If Mr. Simich's elderly parents are called to the witness stand, the court is prepared to provide interpreters familiar with the colloquial hand signs they use.

Dozens of police departments and courthouses across the country have discovered they are ill-prepared to handle deaf citizens at the moment a case like Mr. Simich's presents itself.

New York police recently used the child of a deaf neighbor to interpret during an interrogation of a suspect. Officers in Tampa, Fla., confiscated a man's blood-spattered hearing aid as evidence and Detroit officers mistakenly shot a man because he could not hear orders to drop a garden rake. In another Detroit case, police thought a victim was throwing gang signs when he tried to speak to them.

On the day the Bergmans were killed, Rochester police initially thought they were dealing with a hostage situation because Mr. Simich did not respond to messages transmitted on his TTY machine.

"We used our basic 'get down on the ground with your hands up' signals,' " said Chief Joe DeLuca. Mr. Simich also read the officers' lips, Chief DeLuca later determined. During the interrogation, the chief got help from a family friend of the Simiches who was a certified interpreter.

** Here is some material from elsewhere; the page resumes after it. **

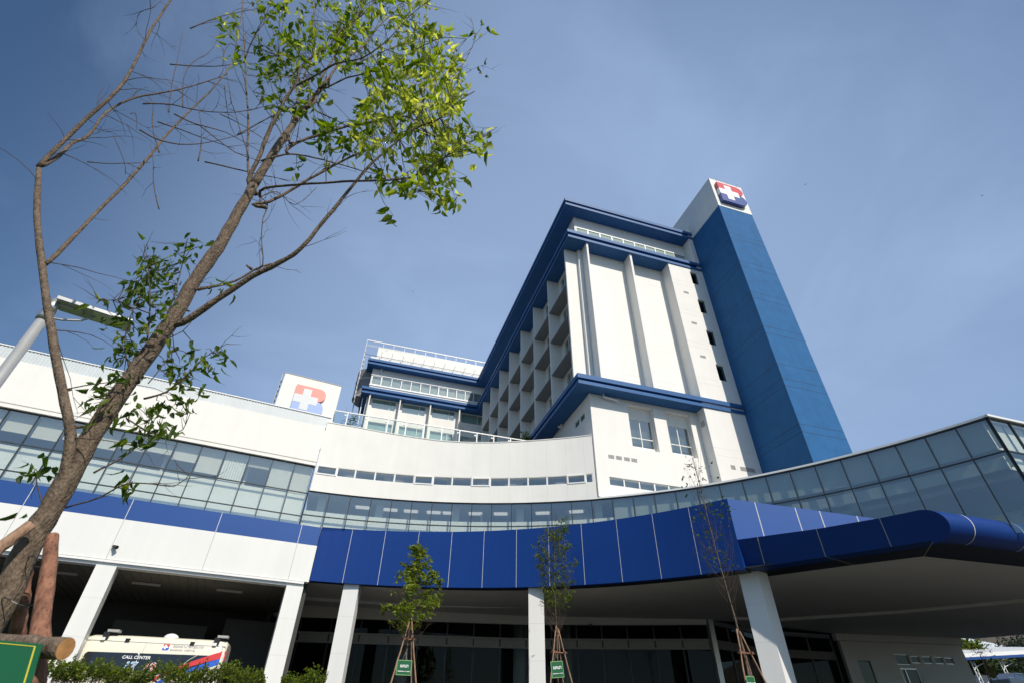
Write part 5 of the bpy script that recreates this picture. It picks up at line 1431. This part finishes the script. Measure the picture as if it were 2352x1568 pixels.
def build_young_trees():
    g = gz(3.2, 24)
    young_tree((3.12, 24.0, g), (3.22, 24.05, 7.80), 'bushy bright green young tree tied to stakes, first from the ambulance', 41, (.46, .985, lambda f: .18 + 1.05 * max(0, min(1, (1.02 - f) / .42)) * (1 if f > .52 else .75)), 250, 9, .185, 'leaf_mid', .62, 44, .045, 1.25, .25)
    tripod((3.12, 24.0, g), 4.75, 4.02, (-2.3, -.9, .9), 'three stakes with cross sticks around the bushy green young tree', 3, (.05, 0), .95)
    a = at_y(928, 1532, 23.6); hang_sign(a.x, 23.6, a.z, .58, .50, 0.0, 'green name sign hung on the stakes of the bushy tree, squarely level')
    g = gz(9.9, 24.5)
    young_tree((9.80, 24.5, g), (9.98, 24.55, 9.85), 'sparse olive young tree with thin hanging leaves, middle of the three staked trees', 52, (.50, .985, lambda f: .30 + .75 * max(0, 1 - abs(f - .78) / .38)), 430, 5, .165, 'leaf_dark', .72, 90, .045, .8, .6)
    tripod((9.80, 24.5, g), 4.95, 3.92, (-2.4, -.75, .8), 'stakes with a thick cross stick around the sparse middle tree', 6, (.08, 0), .95)
    a = at_y(1280, 1536, 24.1); hang_sign(a.x, 24.1, a.z, .56, .60, .10, 'green name sign hung crooked on the stakes of the sparse middle tree')
    g = gz(15.3, 19)
    b = at_y(1725, 1560, 19); tpt = at_y(1592, 1050, 19.2)
    young_tree((b.x, 19.0, g), (tpt.x, 19.2, tpt.z), 'nearly bare young tree with few leaves in front of the blue canopy corner', 63, (.48, 1.0, lambda f: .25 + .85 * max(0, 1 - abs(f - .72) / .35)), 120, 2, .18, 'leaf_dark', .60, 60, .045, 1.2, .2)
    tripod((b.x, 19.0, g), 4.45, 3.6, (-2.6, -.6, .7), 'brown stakes tied around the nearly bare young tree', 9, (-.1, 0), .75)
    a = at_y(1727, 1575, 18.6); hang_sign(a.x, 18.6, a.z, .36, .62, .0, 'green name sign on the stakes of the nearly bare tree, cut by the lower edge')


build_young_trees()


# ================================================================== roof garden plants
def bush(name, base, h, w, label, seed, n, mat='leaf_dark', tint=.4, leaf=.16, group=None, cat='plant', trunk=.06, zc=.45):
    r = random.Random(seed); T = Tree(seed); b = Vector(base); t = thing(name, b, label, cat, group)
    T.limb([b, b + Vector((.03 * h, 0, h * .35)), b + Vector((-.02 * h, .02 * h, h * .8))], trunk, trunk * .3, 8, .01 * h, 4)
    m_ = T.br[0][0]
    for i in range(12):
        p = m_[int(r.uniform(.3, .95) * (len(m_) - 1))]; a = r.uniform(0, math.tau); q = w * r.uniform(.3, .5)
        T.limb([p, p + Vector((cos(a) * q * .5, sin(a) * q * .5, h * .10)), p + Vector((cos(a) * q, sin(a) * q, h * r.uniform(.12, .3)))], trunk * .35, trunk * .1, 5, .01 * h, 2)
    lobes = [(b + Vector((r.gauss(0, w * .24), r.gauss(0, w * .24), h * r.uniform(zc, .92))), w * r.uniform(.16, .30)) for i in range(14)]
    for i in range(n):
        c, rr = lobes[i % 14]; p = c + rvec(r) * rr * r.random() ** .4
        d = Vector((r.gauss(0, .8), r.gauss(0, .8), r.gauss(-.1, .5)))
        T.leaf.leaf2(p, d, rvec(r), leaf * r.uniform(.7, 1.3), leaf * r.uniform(.4, .6), min(1, max(.02, tint + r.gauss(0, .2))))
    T.leaf.build('crown', mat, t, fix=False); T.wood.build('trunk', 'bark', t, fix=False)
    if T.thin.v: T.thin.build('twigs', 'twig', t, fix=False)


bush('potted_shrub', (11.75, 33.2, 16.1), 3.1, 1.7, 'dense dark green shrub behind the roof railing under the blue eave', 71, 1500, tint=.30, leaf=.17)
bush('potted_shrub', (-1.35, 33.6, 16.1), 3.0, 1.6, 'thin olive shrub behind the left end of the roof railing', 72, 260, tint=.5, leaf=.15, zc=.3)
bush('potted_shrub', (-2.0, 32.6, 16.1), 1.1, 1.0, 'low dry shrub at the left end post of the roof railing', 73, 120, tint=.7, leaf=.11, zc=.3)


# ================================================================== street lamp
def build_lamp():
    zc = 6.4; top = Vector(CAM + ray(126, 697) * zc); g = gz(top.x, top.y)
    t = thing('street_lamp', (top.x, top.y, g), 'grey solar street lamp with flat panel head, left edge of the picture', 'street lamp')
    p = MB(); p.smooth = True; p.tube([(top.x, top.y, g), (top.x, top.y, top.z - .05)], [.072, .056], 18); p.build('pole', 'lamp_metal', t)
    p = MB(); p.tube([(top.x, top.y, g), (top.x, top.y, g + .02)], .16, 18); p.build('base_plate', 'lamp_metal', t)
    q = at_z(300, 752, top.z); d = Vector((q.x - top.x, q.y - top.y, 0)); ln = d.length; d.normalize(); sd = Vector((-d.y, d.x, 0)); up = Vector((0, 0, 1))
    def bx(a0, a1, w0, w1, z0, z1, name, mat, par=t):
        o = Vector((top.x, top.y, top.z)); mb = MB()
        mb.hexa([o + d * a0 - sd * w0 + up * z0, o + d * a1 - sd * w1 + up * z0, o + d * a1 + sd * w1 + up * z0, o + d * a0 + sd * w0 + up * z0,
                 o + d * a0 - sd * w0 + up * z1, o + d * a1 - sd * w1 + up * z1, o + d * a1 + sd * w1 + up * z1, o + d * a0 + sd * w0 + up * z1]); return mb.build(name, mat, par)
    h = bx(.02, ln, .135, .135, .0, .045, 'lamp_head', 'lamp_metal')
    bx(.03, ln - .01, .125, .125, .045, .055, 'solar_panel', 'solar', h)
    bx(ln * .50, ln - .03, 0.105, .105, -.012, .0, 'light_panel', 'lens', h)
    bx(-.02, .30, .035, .05, -.03, .0, 'mount', 'lamp_metal', h)
    c = MB(); c.smooth = True; c.tube([(top.x, top.y, top.z - .16), (top.x, top.y, top.z + .03)], .068, 16); c.build('collar', 'alu', t)
    o = Vector((top.x, top.y, top.z - .22)); e = Vector((top.x, top.y, top.z)) + d * ln * .52 - up * .01
    b = MB(); b.smooth = True; b.tube([o, o + d * ln * .2 + up * .03, o + d * ln * .4 + up * .10, e], .014, 8); b.build('brace', 'lamp_metal', t)
    c = MB(); c.smooth = True; c.tube([o - up * .05, o + up * .05], .075, 16); c.build('collar', 'alu', t)


build_lamp()


# ================================================================== people in the entrance hall
def person(x, y, label, seed, rz):
    g = 1.93; t = thing('person', (x, y, g), label, 'person')
    J = {'pelvis': (0, 0, .93), 'chest': (0, .0, 1.25), 'neck': (0, .0, 1.43), 'hL': (-.10, 0, .90), 'hR': (.10, 0, .90), 'kL': (-.11, -.02, .50), 'kR': (.11, -.02, .50), 'aL': (-.11, .03, .09), 'aR': (.11, .03, .09),
         'tL': (-.12, -.15, .035), 'tR': (.12, -.15, .035), 'sL': (-.18, 0, 1.36), 'sR': (.18, 0, 1.36), 'eL': (-.23, .03, 1.08), 'eR': (.23, .03, 1.08), 'wL': (-.21, -.10, .86), 'wR': (.21, -.10, .86),
         'head': (0, -.02, 1.55), 'crown': (0, -.01, 1.66)}
    R = {'pelvis': .15, 'chest': .15, 'neck': .06, 'hL': .10, 'hR': .10, 'kL': .062, 'kR': .062, 'aL': .042, 'aR': .042, 'tL': .035, 'tR': .035, 'sL': .062, 'sR': .062, 'eL': .042, 'eR': .042, 'wL': .03, 'wR': .03, 'head': .092, 'crown': .085}
    E = [('pelvis', 'chest'), ('chest', 'neck'), ('neck', 'head'), ('head', 'crown'), ('pelvis', 'hL'), ('pelvis', 'hR'), ('hL', 'kL'), ('kL', 'aL'), ('aL', 'tL'), ('hR', 'kR'), ('kR', 'aR'), ('aR', 'tR'), ('chest', 'sL'), ('chest', 'sR'), ('sL', 'eL'), ('eL', 'wL'), ('sR', 'eR'), ('eR', 'wR')]
    for sd, s in (('L', -1), ('R', 1)):
        for k in range(5):
            a = f'f{sd}{k}'; b = f'g{sd}{k}'; w = J['w' + sd]
            if k < 4:
                J[a] = (w[0] + s * .005, w[1] - .03 + (k - 1.5) * .019, w[2] - .085); J[b] = (w[0] - s * .015, w[1] - .035 + (k - 1.5) * .019, w[2] - .15 - .012 * (1.5 - abs(k - 1.5)))
            else:
                J[a] = (w[0] - s * .02, w[1] - .06, w[2] - .05); J[b] = (w[0] - s * .03, w[1] - .075, w[2] - .10)
            R[a] = .011; R[b] = .008; E += [('w' + sd, a), (a, b)]
    c_, s_ = cos(rz), sin(rz); names = list(J); vs = [(x + J[n][0] * c_ - J[n][1] * s_, y + J[n][0] * s_ + J[n][1] * c_, g + J[n][2]) for n in names]
    def skin(name, keys, edges, mat, mul=1.0, root='pelvis', rmap=R):
        me = bpy.data.meshes.new(name); ix = {k: i for i, k in enumerate(keys)}
        me.from_pydata([vs[names.index(k)] for k in keys], [(ix[a], ix[b]) for a, b in edges], []); o = bpy.data.objects.new(name, me); COL.objects.link(o)
        md = o.modifiers.new('skin', 'SKIN'); 
        if not me.skin_vertices: me.skin_vertices.add() if hasattr(me.skin_vertices, 'add') else None
        for i, k in enumerate(keys):
            sv = me.skin_vertices[0].data[i]; sv.radius = (rmap[k] * mul, rmap[k] * mul * (.72 if k in ('chest', 'pelvis') else 1)); sv.use_root = (k == root)
        o.modifiers.new('sub', 'SUBSURF').levels = 2; o.modifiers['sub'].render_levels = 2; me.materials.append(M[mat]); bpy.context.view_layer.update()
        ev = o.evaluated_get(bpy.context.evaluated_depsgraph_get()); m2 = bpy.data.meshes.new_from_object(ev); m2.name = name; bpy.data.objects.remove(o)
        o = bpy.data.objects.new(name, m2); COL.objects.link(o)
        if not m2.materials: m2.materials.append(M[mat])
        attach(o, t); return o
    bm = bmesh.new(); tmp = bpy.data.meshes.new('tmp'); bm.to_mesh(tmp); bm.free()
    skin('body', names, E, 'skin')
    k1 = ['pelvis', 'chest', 'neck', 'sL', 'sR', 'eL', 'eR']; skin('shirt', k1, [(a, b) for a, b in E if a in k1 and b in k1], 'shirt', 1.12)
    k2 = ['pelvis', 'hL', 'hR', 'kL', 'kR', 'aL', 'aR']; skin('trousers', k2, [(a, b) for a, b in E if a in k2 and b in k2], 'trouser', 1.14)
    def at(dx, dy, dz): return Vector((x + dx * c_ - dy * s_, y + dx * s_ + dy * c_, g + dz))
    h = MB(); h.smooth = True; n = 12
    for i in range(6):
        a = -.35 + (math.pi / 2 + .35) * i / 5
        for j in range(n): b_ = math.tau * j / n; h.v.append(tuple(at(.105 * cos(a) * cos(b_), .018 + .112 * cos(a) * sin(b_), 1.62 + .125 * sin(a))))
    for i in range(5):
        for j in range(n): h.face((i * n + j, i * n + (j + 1) % n, (i + 1) * n + (j + 1) % n, (i + 1) * n + j))
    h.build('hair', 'hair', t)
    f = MB(); f.add([at(-.055, -.105, 1.575), at(.055, -.105, 1.575), at(.045, -.10, 1.50), at(-.045, -.10, 1.50), at(0, -.135, 1.57), at(0, -.125, 1.50)], [(0, 4, 5, 3), (4, 1, 2, 5)]); f.build('face_mask', 'mask', t)
    f = MB()
    for s in (-1, 1): f.tube([at(s * .035, -.105, 1.615), at(s * .035, -.112, 1.615)], .012, 8)
    f.build('eye', 'dark', t)


person(8.55, 38.9, 'person in white uniform and face mask behind the lobby glass, left one of a pair', 1, .15)
person(9.75, 38.7, 'person in white uniform and face mask behind the lobby glass, right one of a pair', 2, -.2)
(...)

Two of the officers who responded to the double homicide scene in May, a third Rochester officer and Rochester Borough Councilman Garry L. Miller voluntarily enrolled in an eight-week American Sign Language course that began yesterday at Beaver County Rehabilitation Center in Brighton Heights, Chief DeLuca said.

That means three of the borough police's 10 full-time officers will potentially know some sign language.

"Even if a person is lost and they need directions, there's a good chance one of these guys will be on duty," he said.